As part of the enlargement of the European Union on 1 May 2004 and 1 January 2007, it was agreed that the fifteen existing member states could introduce transitional provisions to regulate the access of NMS citizens (but those of Cyprus and Malta) to their labour markets.

Like most of the "old" member states, France implimented these restrictions opening up gradually its labour market to citizens of these countries. These transitional regulations were ultimately discarded entirely on 1 July 2008 for the countries that joined EU in 2004, while continuing to prevail for Bulgaria and Romania.

Academical studies generally show that the economic benefits of immigration for the host country depend primarily on the "matching" between the qualifications of migrants and those of workers already present in the country. In this case, the particular characteristics of the citizens of the NMS have eased their integration into the labour market, since 40% of them are skilled manual workers, compared with 24% in the EU 15.

At the outset, French immigration policy toward the NMS was built around favouring a selective approach geared to the French economy's manpower requirements. France gradually opened up its labour market, based on a list of prevailing job vacancies and persistent recruitment difficulties.

Initial assessments show that labour market opening has been accompanied by a limited rise in migratory inflows from the NMS.

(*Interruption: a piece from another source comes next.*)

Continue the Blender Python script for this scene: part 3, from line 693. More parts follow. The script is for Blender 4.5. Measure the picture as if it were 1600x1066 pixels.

Following the complete opening up of the labour market to the countries that joined in 2004 coupled with the maintenance of a list of occupations for Bulgarian and Romanian citizens, our projections suggest that migratory flows from the NMS may have ranged between 9,000 and 15,000 entries in 2009. This figure is however uncertaint, since the economic downturn experienced over the period may have exert a downward pressure on migration flows over de last two years.